● **Aim of the exercise**: Repeat exactly the lines from the start through the line with "obj('housing', B().box(0, -.12, .04, L, .12, .12), 'fwhite', t);", both ends included.

● **Data provided**:
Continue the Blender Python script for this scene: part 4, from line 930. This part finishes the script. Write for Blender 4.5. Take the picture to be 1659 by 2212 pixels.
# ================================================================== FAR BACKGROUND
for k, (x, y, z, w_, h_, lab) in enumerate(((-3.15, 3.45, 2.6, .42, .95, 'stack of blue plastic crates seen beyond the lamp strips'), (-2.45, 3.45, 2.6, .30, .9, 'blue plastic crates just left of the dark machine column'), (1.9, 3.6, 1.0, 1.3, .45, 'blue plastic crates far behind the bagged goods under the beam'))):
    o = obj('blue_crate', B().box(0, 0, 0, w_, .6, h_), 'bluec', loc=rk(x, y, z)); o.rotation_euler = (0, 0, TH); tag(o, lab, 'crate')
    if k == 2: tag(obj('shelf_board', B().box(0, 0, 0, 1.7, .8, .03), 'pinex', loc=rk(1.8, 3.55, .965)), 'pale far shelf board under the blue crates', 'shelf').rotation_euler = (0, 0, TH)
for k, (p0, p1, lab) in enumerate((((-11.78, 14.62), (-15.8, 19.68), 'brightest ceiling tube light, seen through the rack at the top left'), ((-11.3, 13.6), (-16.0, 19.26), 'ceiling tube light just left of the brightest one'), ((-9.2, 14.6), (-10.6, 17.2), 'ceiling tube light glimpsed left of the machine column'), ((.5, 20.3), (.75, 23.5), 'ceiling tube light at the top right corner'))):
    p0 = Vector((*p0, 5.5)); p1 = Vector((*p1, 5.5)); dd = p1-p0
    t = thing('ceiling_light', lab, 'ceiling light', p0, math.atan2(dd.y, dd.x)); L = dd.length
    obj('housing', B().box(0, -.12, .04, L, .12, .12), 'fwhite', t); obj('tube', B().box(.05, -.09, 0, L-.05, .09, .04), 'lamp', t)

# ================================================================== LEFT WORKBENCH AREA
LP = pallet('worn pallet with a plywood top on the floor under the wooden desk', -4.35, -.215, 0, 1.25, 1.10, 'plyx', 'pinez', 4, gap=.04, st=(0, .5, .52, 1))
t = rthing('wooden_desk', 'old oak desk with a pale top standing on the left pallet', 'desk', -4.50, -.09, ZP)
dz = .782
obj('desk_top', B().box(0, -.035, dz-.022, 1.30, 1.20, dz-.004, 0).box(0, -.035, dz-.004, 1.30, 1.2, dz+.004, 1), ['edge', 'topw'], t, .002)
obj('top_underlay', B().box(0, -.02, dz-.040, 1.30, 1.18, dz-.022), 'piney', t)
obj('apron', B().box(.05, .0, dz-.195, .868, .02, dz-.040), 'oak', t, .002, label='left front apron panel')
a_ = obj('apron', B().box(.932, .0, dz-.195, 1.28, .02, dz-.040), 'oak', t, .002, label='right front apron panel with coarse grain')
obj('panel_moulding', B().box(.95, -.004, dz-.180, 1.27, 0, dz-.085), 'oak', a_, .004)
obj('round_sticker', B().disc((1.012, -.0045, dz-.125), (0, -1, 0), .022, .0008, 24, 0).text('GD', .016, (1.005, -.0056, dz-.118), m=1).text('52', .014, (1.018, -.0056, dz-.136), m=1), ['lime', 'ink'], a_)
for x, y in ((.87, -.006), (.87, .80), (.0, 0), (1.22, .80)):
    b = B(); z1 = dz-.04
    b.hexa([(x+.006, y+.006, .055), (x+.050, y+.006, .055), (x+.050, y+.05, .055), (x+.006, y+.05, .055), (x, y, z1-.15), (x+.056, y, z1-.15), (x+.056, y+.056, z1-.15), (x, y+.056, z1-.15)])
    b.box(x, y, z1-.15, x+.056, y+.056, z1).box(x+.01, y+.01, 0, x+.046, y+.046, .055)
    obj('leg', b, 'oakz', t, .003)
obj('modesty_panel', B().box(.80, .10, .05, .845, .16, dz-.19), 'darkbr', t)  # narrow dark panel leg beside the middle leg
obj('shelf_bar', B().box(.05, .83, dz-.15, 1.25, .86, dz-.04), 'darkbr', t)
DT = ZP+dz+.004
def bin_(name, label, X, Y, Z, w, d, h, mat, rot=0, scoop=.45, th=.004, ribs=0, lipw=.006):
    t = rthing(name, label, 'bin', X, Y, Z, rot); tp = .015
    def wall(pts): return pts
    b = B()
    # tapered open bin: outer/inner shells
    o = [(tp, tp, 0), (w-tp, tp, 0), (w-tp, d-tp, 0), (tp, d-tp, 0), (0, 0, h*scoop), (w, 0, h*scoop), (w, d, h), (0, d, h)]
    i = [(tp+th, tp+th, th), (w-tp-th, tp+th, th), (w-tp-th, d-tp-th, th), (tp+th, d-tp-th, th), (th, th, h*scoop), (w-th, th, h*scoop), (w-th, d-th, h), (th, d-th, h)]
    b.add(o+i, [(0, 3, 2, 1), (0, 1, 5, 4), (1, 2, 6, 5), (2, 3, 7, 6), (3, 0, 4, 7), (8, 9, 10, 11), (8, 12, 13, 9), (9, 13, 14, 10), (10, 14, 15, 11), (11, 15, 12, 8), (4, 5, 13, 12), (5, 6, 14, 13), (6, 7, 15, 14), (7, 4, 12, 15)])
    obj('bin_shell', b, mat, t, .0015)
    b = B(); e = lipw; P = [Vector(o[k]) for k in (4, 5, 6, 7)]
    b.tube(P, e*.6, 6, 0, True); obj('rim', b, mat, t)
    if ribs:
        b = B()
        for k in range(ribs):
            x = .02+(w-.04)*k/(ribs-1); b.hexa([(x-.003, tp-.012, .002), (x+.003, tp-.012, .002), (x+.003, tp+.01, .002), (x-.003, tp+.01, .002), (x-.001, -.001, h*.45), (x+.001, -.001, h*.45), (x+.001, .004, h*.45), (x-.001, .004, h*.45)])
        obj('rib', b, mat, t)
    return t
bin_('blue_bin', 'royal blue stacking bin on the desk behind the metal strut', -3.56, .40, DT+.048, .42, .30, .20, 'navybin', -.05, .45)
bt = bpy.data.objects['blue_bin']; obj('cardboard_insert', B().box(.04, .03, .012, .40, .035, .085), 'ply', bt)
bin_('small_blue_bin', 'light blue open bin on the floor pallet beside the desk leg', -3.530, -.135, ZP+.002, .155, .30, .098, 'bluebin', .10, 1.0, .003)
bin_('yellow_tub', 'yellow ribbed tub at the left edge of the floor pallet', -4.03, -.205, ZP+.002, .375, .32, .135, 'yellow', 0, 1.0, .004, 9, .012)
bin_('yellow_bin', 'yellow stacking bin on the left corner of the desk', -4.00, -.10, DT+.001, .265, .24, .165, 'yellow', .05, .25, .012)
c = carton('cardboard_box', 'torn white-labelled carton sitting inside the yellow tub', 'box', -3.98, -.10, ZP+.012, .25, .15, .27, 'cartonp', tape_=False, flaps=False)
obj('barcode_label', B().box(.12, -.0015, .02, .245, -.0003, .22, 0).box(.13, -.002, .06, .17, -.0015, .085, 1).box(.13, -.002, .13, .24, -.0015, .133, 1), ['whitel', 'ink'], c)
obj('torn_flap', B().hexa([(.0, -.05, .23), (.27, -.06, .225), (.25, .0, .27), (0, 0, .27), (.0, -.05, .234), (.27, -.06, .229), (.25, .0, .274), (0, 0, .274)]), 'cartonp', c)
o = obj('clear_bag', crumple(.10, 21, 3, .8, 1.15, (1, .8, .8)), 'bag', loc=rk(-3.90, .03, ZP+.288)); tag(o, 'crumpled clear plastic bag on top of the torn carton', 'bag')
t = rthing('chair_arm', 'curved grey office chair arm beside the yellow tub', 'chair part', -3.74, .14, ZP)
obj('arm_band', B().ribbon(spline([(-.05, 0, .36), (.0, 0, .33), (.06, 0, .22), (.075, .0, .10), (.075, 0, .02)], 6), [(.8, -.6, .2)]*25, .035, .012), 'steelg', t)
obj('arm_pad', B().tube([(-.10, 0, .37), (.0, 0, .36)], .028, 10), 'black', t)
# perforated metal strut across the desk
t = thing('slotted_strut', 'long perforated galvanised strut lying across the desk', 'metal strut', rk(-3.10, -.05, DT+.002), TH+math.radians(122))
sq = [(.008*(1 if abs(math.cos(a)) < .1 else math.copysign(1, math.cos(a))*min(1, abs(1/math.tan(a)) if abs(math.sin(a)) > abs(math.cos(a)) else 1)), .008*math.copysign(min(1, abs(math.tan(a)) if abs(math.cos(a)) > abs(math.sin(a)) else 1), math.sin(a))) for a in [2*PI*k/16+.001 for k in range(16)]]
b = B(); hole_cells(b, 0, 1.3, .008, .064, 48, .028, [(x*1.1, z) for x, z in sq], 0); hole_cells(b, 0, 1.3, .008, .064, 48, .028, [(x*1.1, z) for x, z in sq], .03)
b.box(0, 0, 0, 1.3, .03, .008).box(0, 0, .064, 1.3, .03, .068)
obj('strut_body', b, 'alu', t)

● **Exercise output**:
Continue the Blender Python script for this scene: part 4, from line 930. This part finishes the script. Write for Blender 4.5. Take the picture to be 1659 by 2212 pixels.
# ================================================================== FAR BACKGROUND
for k, (x, y, z, w_, h_, lab) in enumerate(((-3.15, 3.45, 2.6, .42, .95, 'stack of blue plastic crates seen beyond the lamp strips'), (-2.45, 3.45, 2.6, .30, .9, 'blue plastic crates just left of the dark machine column'), (1.9, 3.6, 1.0, 1.3, .45, 'blue plastic crates far behind the bagged goods under the beam'))):
    o = obj('blue_crate', B().box(0, 0, 0, w_, .6, h_), 'bluec', loc=rk(x, y, z)); o.rotation_euler = (0, 0, TH); tag(o, lab, 'crate')
    if k == 2: tag(obj('shelf_board', B().box(0, 0, 0, 1.7, .8, .03), 'pinex', loc=rk(1.8, 3.55, .965)), 'pale far shelf board under the blue crates', 'shelf').rotation_euler = (0, 0, TH)
for k, (p0, p1, lab) in enumerate((((-11.78, 14.62), (-15.8, 19.68), 'brightest ceiling tube light, seen through the rack at the top left'), ((-11.3, 13.6), (-16.0, 19.26), 'ceiling tube light just left of the brightest one'), ((-9.2, 14.6), (-10.6, 17.2), 'ceiling tube light glimpsed left of the machine column'), ((.5, 20.3), (.75, 23.5), 'ceiling tube light at the top right corner'))):
    p0 = Vector((*p0, 5.5)); p1 = Vector((*p1, 5.5)); dd = p1-p0
    t = thing('ceiling_light', lab, 'ceiling light', p0, math.atan2(dd.y, dd.x)); L = dd.length
    obj('housing', B().box(0, -.12, .04, L, .12, .12), 'fwhite', t); obj('tube', B().box(.05, -.09, 0, L-.05, .09, .04), 'lamp', t)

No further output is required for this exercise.